| Aim |
From the first line of the data below through the line bearing "PI = math.pi", reproduce each line exactly; do not include pictures.

| Data block |
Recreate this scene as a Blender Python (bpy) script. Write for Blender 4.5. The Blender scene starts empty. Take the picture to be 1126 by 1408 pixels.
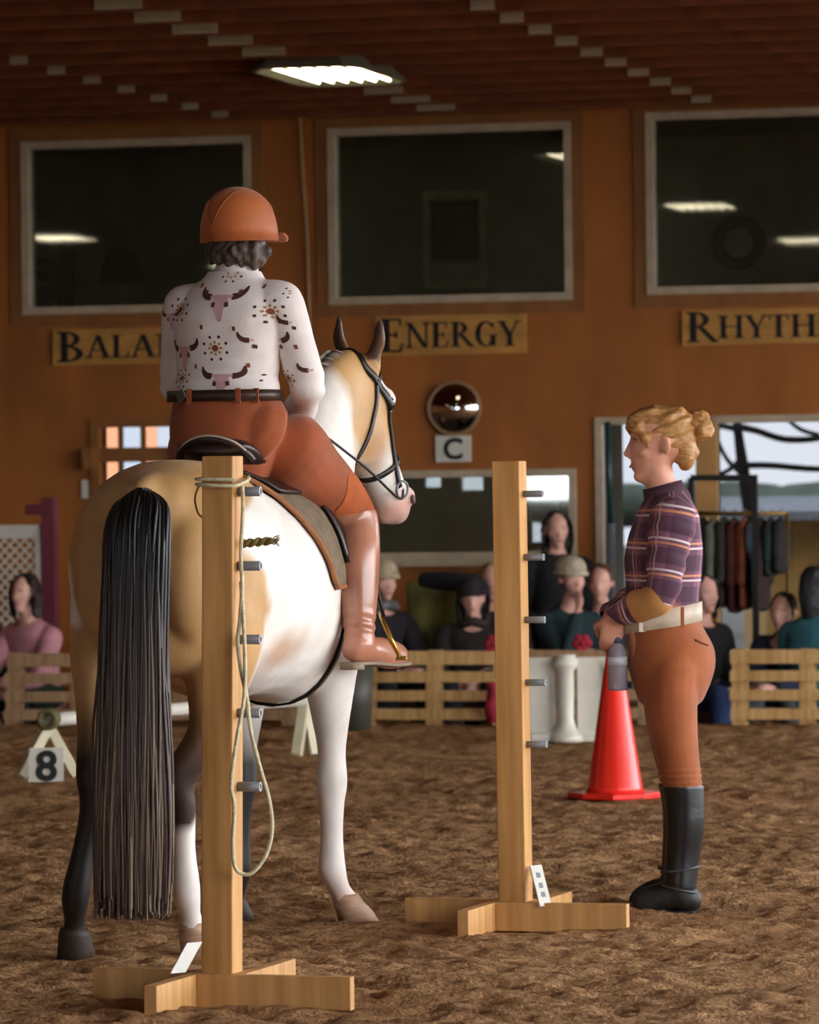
import bpy, bmesh, math, random
import numpy as np
from mathutils import Vector, Matrix, noise as mnoise
from mathutils.bvhtree import BVHTree
rnd = random.Random(7)
scene = bpy.context.scene
COL = scene.collection
PI = math.pi

# ------------------------------------------------------------------ camera
F, CX, CY, H, ROLL = 6670., 563., 682., 1.39, .012
CR = Vector((math.cos(ROLL), 0, -math.sin(ROLL)))
CU = Vector((math.sin(ROLL), 0, math.cos(ROLL)))
CAM = Vector((0, 0, H))
cam = bpy.data.cameras.new('camera')
cam.sensor_fit = 'HORIZONTAL'; cam.sensor_width = 24.; cam.lens = 24. * F / 1126.
cam.shift_y = -(704. - CY) / 1126.
cam.clip_end = 500.
cam.dof.use_dof = True; cam.dof.focus_distance = 14.6; cam.dof.aperture_fstop = 6.4
camo = bpy.data.objects.new('camera', cam); COL.objects.link(camo)
camo.matrix_world = Matrix(((CR.x, CU.x, 0, 0), (CR.y, CU.y, -1, 0), (CR.z, CU.z, 0, H), (0, 0, 0, 1)))
scene.camera = camo

# ------------------------------------------------------------------ sky, daylight, exposure
SKY = 7.5
world = bpy.data.worlds.new('overcast_sky'); scene.world = world; world.use_nodes = True
wn = world.node_tree.nodes; wl = world.node_tree.links
bg = wn['Background']
tc = wn.new('ShaderNodeTexCoord'); nz = wn.new('ShaderNodeTexNoise'); rp = wn.new('ShaderNodeValToRGB')
nz.inputs['Scale'].default_value = 3.; nz.inputs['Detail'].default_value = 4.
rp.color_ramp.elements[0].position = .35; rp.color_ramp.elements[0].color = (.72, .84, 1., 1)
rp.color_ramp.elements[1].position = .65; rp.color_ramp.elements[1].color = (1., .98, .95, 1)
wl.new(tc.outputs['Generated'], nz.inputs['Vector']); wl.new(nz.outputs['Fac'], rp.inputs['Fac']); wl.new(rp.outputs['Color'], bg.inputs['Color'])
bg.inputs['Strength'].default_value = SKY
vs = scene.view_settings
vs.view_transform = 'Standard'; vs.look = 'None'; vs.gamma = 1.; vs.use_curve_mapping = False
vs.exposure = 0.74
scene.cycles.use_denoising = True
scene.cycles.max_bounces = 8; scene.cycles.transparent_max_bounces = 12
scene.cycles.sample_clamp_indirect = 4.

# ------------------------------------------------------------------ frames of reference
def P(x, y, d):                         # photo point at depth d
    k = d / F
    return CAM + (CR * (x - CX) + CU * (CY - y)) * k + Vector((0, d, 0))
def G(x, y, z=0.):                      # photo point on the level z
    v = CR * (x - CX) + CU * (CY - y) + Vector((0, F, 0))
    return CAM + v * ((z - H) / v.z)
WA = math.radians(13.8)
E = Vector((math.cos(WA), -math.sin(WA), 0)); V = Vector((math.sin(WA), math.cos(WA), 0))
W0 = Vector((0, 33.2, 0))
def W(s, t, z): return W0 + E * s + V * t + Vector((0, 0, z))
def WP(x, y, t=0.):                     # photo point on the upright plane t behind the gallery wall -> (s, z)
    v = CR * (x - CX) + CU * (CY - y) + Vector((0, F, 0))
    n = V; k = (n.dot(W0 + V * t) - n.dot(CAM)) / n.dot(v)
    p = CAM + v * k
    return (p - W0).dot(E), p.z
LOW = -.42                              # level of the spectators' walk behind the pallets

# ------------------------------------------------------------------ materials
def hexc(h):
    h = h.lstrip('#'); r = [int(h[i:i+2], 16) / 255. for i in (0, 2, 4)]
    return tuple((c / 12.92 if c <= .04045 else ((c + .055) / 1.055) ** 2.4) for c in r) + (1.,)
MATS = {}
def mat(name, col, rough=.7, var=.12, scale=6., bump=0., bscale=40., metal=0., stretch=None, sheen=0., coat=0., col2=None, spec=.5):
    if name in MATS: return MATS[name]
    m = bpy.data.materials.new(name); m.use_nodes = True; MATS[name] = m
    n = m.node_tree.nodes; l = m.node_tree.links; b = n['Principled BSDF']
    c = hexc(col) if isinstance(col, str) else col
    b.inputs['Roughness'].default_value = rough; b.inputs['Metallic'].default_value = metal
    b.inputs['Specular IOR Level'].default_value = spec
    if sheen: b.inputs['Sheen Weight'].default_value = sheen
    if coat: b.inputs['Coat Weight'].default_value = coat; b.inputs['Coat Roughness'].default_value = .15
    t = n.new('ShaderNodeTexCoord'); mp = n.new('ShaderNodeMapping'); l.new(t.outputs['Object'], mp.inputs['Vector'])
    if stretch: mp.inputs['Scale'].default_value = stretch
    z = n.new('ShaderNodeTexNoise'); z.inputs['Scale'].default_value = scale; z.inputs['Detail'].default_value = 5.
    l.new(mp.outputs['Vector'], z.inputs['Vector'])
    r = n.new('ShaderNodeValToRGB')
    d = hexc(col2) if col2 else tuple(x * (1 - 2 * var) for x in c[:3]) + (1,)
    u = c if col2 else tuple(min(1, x * (1 + var)) for x in c[:3]) + (1,)
    r.color_ramp.elements[0].position = .3; r.color_ramp.elements[0].color = d
    r.color_ramp.elements[1].position = .7; r.color_ramp.elements[1].color = u
    l.new(z.outputs['Fac'], r.inputs['Fac']); l.new(r.outputs['Color'], b.inputs['Base Color'])
    if bump:
        z2 = n.new('ShaderNodeTexNoise'); z2.inputs['Scale'].default_value = bscale; z2.inputs['Detail'].default_value = 4.
        l.new(mp.outputs['Vector'], z2.inputs['Vector'])
        bp = n.new('ShaderNodeBump'); bp.inputs['Strength'].default_value = bump; bp.inputs['Distance'].default_value = .01
        l.new(z2.outputs['Fac'], bp.inputs['Height']); l.new(bp.outputs['Normal'], b.inputs['Normal'])
    return m
def vcol_mat(name, rough=.7, bump=.2, bscale=60., sheen=0., var=.15, scale=9.):
    m = bpy.data.materials.new(name); m.use_nodes = True; MATS[name] = m
    n = m.node_tree.nodes; l = m.node_tree.links; b = n['Principled BSDF']
    b.inputs['Roughness'].default_value = rough
    if sheen: b.inputs['Sheen Weight'].default_value = sheen
    a = n.new('ShaderNodeAttribute'); a.attribute_name = 'col'
    t = n.new('ShaderNodeTexCoord')
    z = n.new('ShaderNodeTexNoise'); z.inputs['Scale'].default_value = scale; z.inputs['Detail'].default_value = 6.
    l.new(t.outputs['Object'], z.inputs['Vector'])
    mr = n.new('ShaderNodeMapRange'); mr.inputs[1].default_value = .3; mr.inputs[2].default_value = .7
    mr.inputs[3].default_value = 1 - var; mr.inputs[4].default_value = 1 + var * .5
    l.new(z.outputs['Fac'], mr.inputs[0])
    mx = n.new('ShaderNodeVectorMath'); mx.operation = 'SCALE'
    l.new(a.outputs['Color'], mx.inputs[0]); l.new(mr.outputs[0], mx.inputs['Scale']); l.new(mx.outputs[0], b.inputs['Base Color'])
    z2 = n.new('ShaderNodeTexNoise'); z2.inputs['Scale'].default_value = bscale; l.new(t.outputs['Object'], z2.inputs['Vector'])
    bp = n.new('ShaderNodeBump'); bp.inputs['Strength'].default_value = bump; bp.inputs['Distance'].default_value = .004
    l.new(z2.outputs['Fac'], bp.inputs['Height']); l.new(bp.outputs['Normal'], b.inputs['Normal'])
    return m
def glass_mat(name, tint=(1, 1, 1, 1), ior=1.5, refl=1., lift=0.):
    m = bpy.data.materials.new(name); m.use_nodes = True; MATS[name] = m
    n = m.node_tree.nodes; l = m.node_tree.links; o = n['Material Output']; n.remove(n['Principled BSDF'])
    tr = n.new('ShaderNodeBsdfTransparent'); tr.inputs['Color'].default_value = tint
    gl = n.new('ShaderNodeBsdfGlossy'); gl.inputs['Roughness'].default_value = .02
    gl.inputs['Color'].default_value = (refl, refl, refl, 1)
    fr = n.new('ShaderNodeFresnel'); fr.inputs['IOR'].default_value = ior
    mx = n.new('ShaderNodeMixShader')
    l.new(fr.outputs[0], mx.inputs[0]); l.new(tr.outputs[0], mx.inputs[1]); l.new(gl.outputs[0], mx.inputs[2])
    df = n.new('ShaderNodeBsdfDiffuse'); df.inputs['Color'].default_value = hexc('#8f9478'); m2 = n.new('ShaderNodeMixShader'); m2.inputs[0].default_value = lift  # diffuse share that brightens panes which would otherwise render black
    l.new(mx.outputs[0], m2.inputs[1]); l.new(df.outputs[0], m2.inputs[2]); l.new(m2.outputs[0], o.inputs['Surface'])
    return m
def emit_mat(name, col, k):
    m = bpy.data.materials.new(name); m.use_nodes = True; MATS[name] = m
    b = m.node_tree.nodes['Principled BSDF']; b.inputs['Base Color'].default_value = col
    b.inputs['Emission Color'].default_value = col; b.inputs['Emission Strength'].default_value = k
    return m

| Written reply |
Recreate this scene as a Blender Python (bpy) script. Write for Blender 4.5. The Blender scene starts empty. Take the picture to be 1126 by 1408 pixels.
import bpy, bmesh, math, random
import numpy as np
from mathutils import Vector, Matrix, noise as mnoise
from mathutils.bvhtree import BVHTree
rnd = random.Random(7)
scene = bpy.context.scene
COL = scene.collection
PI = math.pi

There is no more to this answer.